Photo on 1st Avenue today by Steven
Today marks the 114th anniversary of the Triangle Shirtwaist Factory fire.
As in the past 20-plus years, volunteers have participated in the chalking project (organized by Street Pictures), writing the names and ages of the victims, mostly young women, in front of the buildings where they lived on the Lower East Side.
The Triangle Shirtwaist Factory fire, which occurred on March 25, 1911, in New York City, remains one of the deadliest industrial disasters in U.S. history. The tragedy claimed the lives of 146 garment workers. Management locked the doors to the stairwells and exits to prevent unauthorized breaks. The trapped workers either perished in the flames or by jumping from the factory windows.
Located at the northwest corner of Greene Street and Washington Place, just east of Washington Square Park, the Triangle Waist Company became a symbol of the urgent need for workplace safety reforms.
For more details on the fire and its lasting impact, visit the Remember the Triangle Fire Coalition website.
4 comments:
It is reassuring to see that this tribute continues each year, and that the lives of these women are still honored. Thank you to each person who takes chalk in hand to mark where the victims lived.
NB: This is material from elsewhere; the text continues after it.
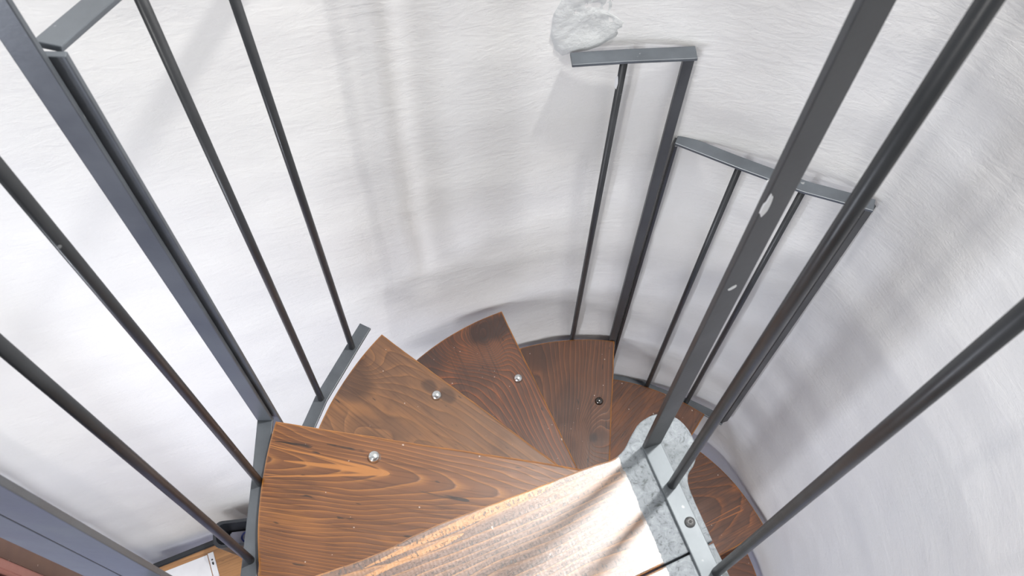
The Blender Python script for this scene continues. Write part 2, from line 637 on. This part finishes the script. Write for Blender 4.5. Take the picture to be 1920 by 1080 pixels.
TREADS = [
    # label, wood, kind of bolt seen, nosing offset
    ('large honey-brown wooden tread directly below the landing, pale orange streak beside its bolt',
     dict(seed=1.3, dark=(0.060, 0.020, 0.008), mid=(0.195, 0.074, 0.025), light=(0.42, 0.170, 0.042), ring=165, yc=0.038, slope=-0.10, depth=0.075,
          streaks=((0.57, 0.400, 0.041, 0.036, 0.0065, 0), (0.60, 0.42, 0.020, 0.033, 0.0028, 0), (0.60, 0.42, 0.072, 0.040, 0.0022, 0),
                   (0.592, 0.53, 0.012, 0.013, 0.0028, 2), (0.51, 0.445, 0.005, 0.006, 0.0030, 2), (0.36, 0.27, 0.055, 0.058, 0.003, 2)), rough=0.36, bump=0.4, blotk=0.35, coat=0.45), 1, OFF),
    ('plain brown wooden tread beside the free end of the left bottom rail',
     dict(seed=2.7, dark=(0.070, 0.028, 0.013), mid=(0.195, 0.088, 0.036), light=(0.31, 0.135, 0.045), ring=70, yc=0.22, slope=0.20, depth=0.02,
          knots=((0.45, 0.17, 0.05), (0.60, 0.05, 0.04)), rough=0.36, bump=0.22, grey=0.08, blotk=0.75, stains=((0.575, 0.09, 0.05, 0.05, 0.6), (0.46, 0.155, 0.035, 0.02, 0.3), (0.415, 0.0, 0.02, 0.015, 0.6), (0.455, 0.008, 0.02, 0.014, 0.6))), 1, OFF),
    ('wooden tread with dark reddish knotty outer end touching the white wall',
     dict(seed=4.1, dark=(0.026, 0.009, 0.006), mid=(0.118, 0.042, 0.017), light=(0.32, 0.085, 0.018), ring=120, yc=0.14, slope=0.14, depth=0.02,
          knots=((0.575, 0.115, 0.05), (0.545, 0.05, 0.035), (0.60, 0.02, 0.05)), rough=0.36, bump=0.25, grey=0.05, blotk=0.35, stains=((0.565, 0.02, 0.035, 0.07, 0.85), (0.56, 0.185, 0.07, 0.05, 0.7), (0.47, 0.10, 0.04, 0.06, 0.35))), 1, OFF),
    ('dark brown wooden tread with round knot near its narrow end and black-looking bolt',
     dict(seed=5.6, dark=(0.034, 0.012, 0.007), mid=(0.110, 0.042, 0.019), light=(0.23, 0.080, 0.026), ring=105, yc=0.19, slope=0.10, depth=0.015,
          knots=((0.335, 0.022, 0.045),), rough=0.36, bump=0.25, grey=0.05, blotk=0.45, stains=((0.54, 0.17, 0.06, 0.05, 0.45), (0.42, 0.09, 0.08, 0.035, 0.35), (0.335, 0.022, 0.016, 0.012, 0.8))), 2, OFF),
    ('dark brown wooden tread at the right wall railing, partly behind the landing tip',
     dict(seed=7.2, dark=(0.034, 0.012, 0.006), mid=(0.105, 0.038, 0.016), light=(0.22, 0.072, 0.020), ring=90, yc=0.05, slope=0.20, depth=0.02, rough=0.42, bump=0.25), 0, OFF),
    ('reddish-brown wooden tread right of the grey landing edge, with an orange grain loop',
     dict(seed=8.8, dark=(0.036, 0.012, 0.006), mid=(0.115, 0.040, 0.015), light=(0.34, 0.105, 0.022), ring=85, yc=0.06, slope=0.16, depth=0.055,
          streaks=((0.42, 0.58, 0.035, 0.028, 0.011, 1),), rough=0.42, bump=0.25, blotk=0.9), 0, -0.0574),
    ('lowest visible wooden tread, dark red-brown, at the bottom right under the near baluster',
     dict(seed=9.9, dark=(0.036, 0.012, 0.006), mid=(0.115, 0.037, 0.015), light=(0.21, 0.065, 0.018), ring=80, yc=0.08, slope=0.16, depth=0.02, rough=0.42, bump=0.25), 0, OFF),
]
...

I feel that this remembrance powerfully connects those of us living here today with the strivers who came before us in this area. This is, in many ways, the story of the determination of living in NYC - a story that repeats over generations, and is familiar to us for that reason.
The first time I saw this was in either 2002 or 2003, on 54th St, just west of 1st Ave.
I think about the young lady who lived in my building often. Actually that building was torn down and a new one was built in its place in the 1930’s, but I cherish the memory of her here in this neighborhood.
People organized a very passionate memorial yesterday, where names of each girl were embroidered in a unique way and sewn together and then opened and displayed on the actual building near Washington Square. Very cool, saw it on Tumblr of all places.